Choosing Size And Colors Of Spinnerbaits
I’m going to try my best to keep this fairly simple. One
of the most important considerations that needs to be addressed
in any lake is the size of the predominate bait fish that
the bass are feeding on. If I can I try to match the size
as closely as possible. But (and there is always a but)
there are other factors that need to be addressed as well.
Such as water color, cloud cover density and are you fishing
daylight or darkness. If your fishing at night is it the
light or the dark of the moon?
Let’s start with size.

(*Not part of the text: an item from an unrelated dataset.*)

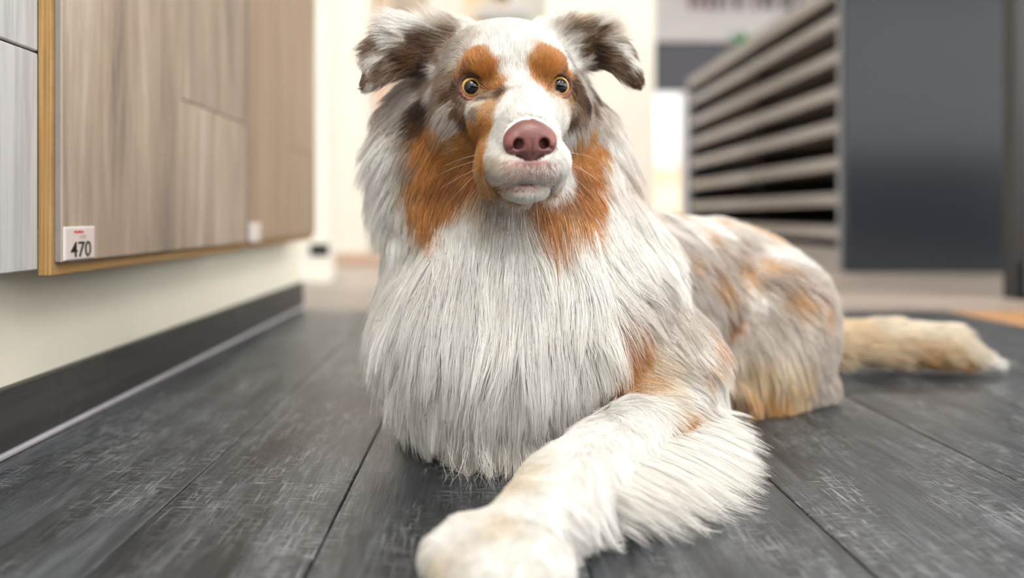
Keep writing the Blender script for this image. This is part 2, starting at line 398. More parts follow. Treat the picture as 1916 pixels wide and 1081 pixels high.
# brown flooring samples lying in the shelves
for k, z in enumerate((1.007, 0.862, 0.72, 0.582, 0.435, 0.29, 0.156)):
    for j, (a, b_) in enumerate(((RY0 + 0.09, RYM - 0.04), (RYM + 0.04, RY1 - 0.06))):
        s = box('floor_sample', RX0 + 0.05, RX1 - 0.06, a, b_, z - 0.0118, z + (0.050 if k < 3 else 0.028), M['rack_sample'], bev=0.002)
        tag(s, 'brown flooring sample lying on the %s shelf of the rack, %s half' % (('top', 'second', 'third', 'fourth', 'fifth', 'sixth', 'lowest')[k], ('near', 'far')[j]), 'flooring sample', 'samples lying in the rack')

# plant on the rack's top
pl = empty('potted_plant', (1.62, 4.9, 1.165)); tag(pl, 'small green leafy plant on top of the rack', 'plant')
bm = bmesh.new(); cyl_bm(bm, (1.62, 4.9, 1.165), 0.05, 0.07, 0.07); me = bpy.data.meshes.new('pot'); bm.to_mesh(me); bm.free(); link('pot', me, M['terracotta'], pl)
random.seed(8)
for k in range(46):
    a = random.uniform(0, 2 * math.pi); el = random.uniform(0.0, 1.2); L = random.uniform(0.10, 0.2); w = random.uniform(0.014, 0.026)
    d = Vector((math.cos(a) * math.cos(el), math.sin(a) * math.cos(el), math.sin(el))); s = d.cross(Vector((0, 0, 1))).normalized()
    c = Vector((1.62, 4.9, 1.245)); up = s.cross(d)
    pts = []
    for t, ww in ((0, 0.15), (0.35, 1), (0.7, 0.8), (1.0, 0.05)):
        q = c + d * L * t - Vector((0, 0, 1)) * 0.05 * t * t
        pts += [q - s * w * ww, q + up * 0.003, q + s * w * ww]
    fs = []
    for i in range(3):
        for j in range(2):
            q = i * 3 + j
            fs.append((q, q + 1, q + 4, q + 3))
    me = bpy.data.meshes.new('leaf'); me.from_pydata([tuple(p) for p in pts], [], fs); link('leaf', me, M['leaf'], pl, True)

# black display column at the right picture edge
dc = empty('display_stand', (1.5, 2.15, 0)); tag(dc, 'black display stand cut by the right picture edge', 'display stand')
box('side_post', 1.415, 1.455, 2.115, 2.172, 0.0, 1.9, M['post_grey'], dc, bev=0.002)
box('front_panel', 1.405, 1.72, 2.098, 2.1148, 0.008, 1.9, M['black'], dc, bev=0.001)
box('foot', 1.425, 1.72, 2.06, 2.098, 0.012, 0.105, M['metal_grey'], dc, bev=0.002)
box('back_panel', 1.4555, 1.72, 2.13, 2.165, 0.0, 1.9, M['black'], dc)

# white illuminated poster box in front of the pillar
pb = empty('poster_box', (1.2, 5.3, 0)); tag(pb, 'white lit poster box with orange glow beside the pillar', 'light box')
PBY = 5.6
def pbx(px): return (px - CX) * PBY / FPX
def pbz(py): return H + (CY - py) * PBY / FPX
box('frame', pbx(1196), pbx(1288), PBY, PBY + 0.12, 0.0, pbz(171), M['white_plastic'], pb, bev=0.012, seg=2)
m = bpy.data.materials.new('lit_poster'); m.use_nodes = True
nt = m.node_tree; nt.nodes.clear()
geo = N(nt, 'ShaderNodeNewGeometry'); sep = N(nt, 'ShaderNodeSeparateXYZ'); nt.links.new(geo.outputs['Position'], sep.inputs[0])
nz = N(nt, 'ShaderNodeTexNoise'); nz.inputs['Scale'].default_value = 7.0; nt.links.new(geo.outputs['Position'], nz.inputs['Vector'])
ad = N(nt, 'ShaderNodeMath', operation='MULTIPLY_ADD'); nt.links.new(nz.outputs['Fac'], ad.inputs[0]); ad.inputs[1].default_value = 0.10; nt.links.new(sep.outputs['Z'], ad.inputs[2])
mr = N(nt, 'ShaderNodeMapRange'); mr.inputs['From Min'].default_value = pbz(390); mr.inputs['From Max'].default_value = pbz(180); nt.links.new(ad.outputs[0], mr.inputs['Value'])
rp = N(nt, 'ShaderNodeValToRGB'); els = rp.color_ramp.elements
for _ in range(3): els.new(0.5)
for e_, (p_, c_) in zip(els, [(0.0, (1.0, 0.85, 0.55)), (0.18, (1.0, 0.88, 0.62)), (0.36, (1.0, 0.66, 0.42)), (0.50, (1.0, 0.93, 0.88)), (1.0, (1, 1, 1))]):
    e_.position = p_; e_.color = (*c_, 1)
nt.links.new(mr.outputs[0], rp.inputs['Fac'])
em = N(nt, 'ShaderNodeEmission'); em.inputs['Strength'].default_value = 1.15; nt.links.new(rp.outputs['Color'], em.inputs['Color'])
ou = N(nt, 'ShaderNodeOutputMaterial'); nt.links.new(em.outputs[0], ou.inputs[0])
box('lit_face', pbx(1200), pbx(1272), PBY - 0.006, PBY, 0.12, pbz(178), m, pb)

# dark wall, pale sign board with lettering
SY = 7.4
def sx_(px): return (px - CX) * SY / FPX
def sz_(py): return H + (CY - py) * SY / FPX
cw = box('wall_charcoal', sx_(1140), sx_(1640), SY, 7.6, 0.0, sz_(79), M['charcoal_wall'])
tag(cw, 'charcoal wall panel under the pale sign', 'wall', kind='structure')
sg = empty('shop_sign', (sx_(1400), SY, sz_(80))); tag(sg, 'pale grey shop sign with blurred plum lettering', 'sign')
box('sign_board', sx_(1140), sx_(1640), SY - 0.03, SY + 0.02, sz_(79), sz_(-190), M['sign_face'], sg, bev=0.003)
for (a, b_, mt, hh) in ((1288, 1295, 'plum_letter', 0), (1302, 1309, 'plum_letter', 0), (1318, 1330, 'plum_letter', 0), (1338, 1347, 'dark_letter', 1), (1356, 1361, 'plum_letter', 0),
                    (1373, 1386, 'dark_letter', 0), (1404, 1412, 'plum_letter', 1), (1422, 1434, 'dark_letter', -1), (1440, 1448, 'plum_letter', 0), (1461, 1478, 'dark_letter', 2), (1488, 1497, 'plum_letter', 1)):
    box('letter', sx_(a), sx_(b_), SY - 0.05, SY - 0.0302, sz_(19 + hh), sz_(-45), M[mt], sg, bev=0.002)

# vague things on the back wall seen over the dog's head
pn = empty('wall_panel', (0, 7.6, 1.9)); tag(pn, 'peach wall panel above the head of the dog', 'panel')
box('panel_face', (868 - CX) * 7.55 / FPX, (906 - CX) * 7.55 / FPX, 7.55, 7.6, 1.6, 2.6, M['peach'], pn, bev=0.004)
vz = empty('wall_figure', (0.16, 7.3, 1.9)); tag(vz, 'blurred, unidentified dark-topped pink vase on a white shelf above the dog', 'blob')
bm = bmesh.new(); cyl_bm(bm, (0.163, 7.3, 2.10), 0.045, 0.065, 0.10, 32); me = bpy.data.meshes.new('blob_base'); bm.to_mesh(me); bm.free(); link('blob_base', me, M['pink'], vz, True)
bm = bmesh.new(); cyl_bm(bm, (0.163, 7.3, 2.20), 0.075, 0.06, 0.09, 32); me = bpy.data.meshes.new('blob_top'); bm.to_mesh(me); bm.free(); link('blob_top', me, M['black'], vz, True)
vz.name = 'dark_pink_blob'  # unidentified dark and pink spot; the lidded jar form is made up
sh = box('wall_shelf', -0.1, 0.42, 7.15, 7.6, 2.07, 2.099, M['white_plastic'], bev=0.003); tag(sh, 'white wall shelf carrying the pink vase', 'shelf')
br = empty('wood_display', (-0.6, 5.5, 0)); tag(br, 'beige wood display boards left behind the ear', 'display')
def bxd(px, Y): return (px - CX) * Y / FPX
box('board', bxd(693, 5.5), bxd(728, 5.5), 5.5, 5.53, 0.0, 2.3, M['pinkwood'], br, bev=0.002)
box('board', bxd(731, 5.5), bxd(800, 5.5), 5.52, 5.55, 0.0, 2.3, M['oak_beige'], br, bev=0.002)
box('branch', bxd(697, 5.4), bxd(706, 5.4), 5.40, 5.43, H + (CY - 14) * 5.4 / FPX, 2.3, M['olive'], br, bev=0.003)
box('foot', bxd(693, 5.4), bxd(800, 5.4), 5.40, 5.50, 0.0, 0.05, M['olive'], br, bev=0.003)

# ================================================================== the dog
rng = np.random.default_rng(11)
F32 = np.float32

def V(*a): return np.array(a, dtype=np.float64)
def pix(px, py, Y): return V((px - CX) * Y / FPX, Y, H + (CY - py) * Y / FPX)

# head frame: right (picture right), forward (out of the muzzle), up; origin between the eyes, centimetres
HO = V(0.0255, 0.655, 0.326)
yaw, pitch, roll = math.radians(5.5), math.radians(10.0), math.radians(1.5)
hf = V(math.sin(yaw) * math.cos(pitch), -math.cos(yaw) * math.cos(pitch), -math.sin(pitch))
hr = np.cross(V(0, 0, 1), hf); hr /= np.linalg.norm(hr)
hu = np.cross(hf, hr)
hr, hu = hr * math.cos(roll) + hu * math.sin(roll), hu * math.cos(roll) - hr * math.sin(roll)
HR = np.stack([hr, hf, hu], axis=1)            # columns: world axes of the head
def hw(x, y, z): return HO + HR @ (V(x, y, z) * 0.01)
def to_head(p): return ((p - HO) @ HR) * 100.0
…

Do I use a 1/4 ounce, 3/8 ounce,
1/2 ounce, 3/4 ounce or 1 ounce bait? This explanation is
going to be very basic. If I’m fishing water that is stained
to muddy or if I’m fishing slowly in deeper water at night
I will use larger spinnerbaits. 1/2 ounce and up. The reason
for this is that larger spinner baits are bulkier and the
larger blades will create more vibration which will help
a bass locate the bait. If the water is real muddy or if
it is pitch black dark, I might even add a big trailer of
some sort to add to increase the bulk. If I’m fishing daytime
clear water (or) shallower clear water at night with a moon
I prefer smaller baits, 3/8 ounce and down because the bass
can see them much easier and most of the time without a
trailer.
Now what about color? Once again I will try to keep this
simple. In clearer water I like to use white-chartreuse
& white-off white sliver pepper and a see through silver
flaked skirts. If I’m fishing moderately stained water I
will almost always opt for chartreuse and white or chartreuse
and blue. If it is muddy I like pure bright chartreuse.
At night I like combinations of solid black, solid purple,
black & blue, black & purple, -lack & red. And at night
if the water is clear with a moon and I’m fishing in shallow
to moderate depths I even like pure white or pink.
There is no doubt in my mind that other solid colors or
color combination work for other fishermen. But these are
the sizes and colors that produce for me most consistently.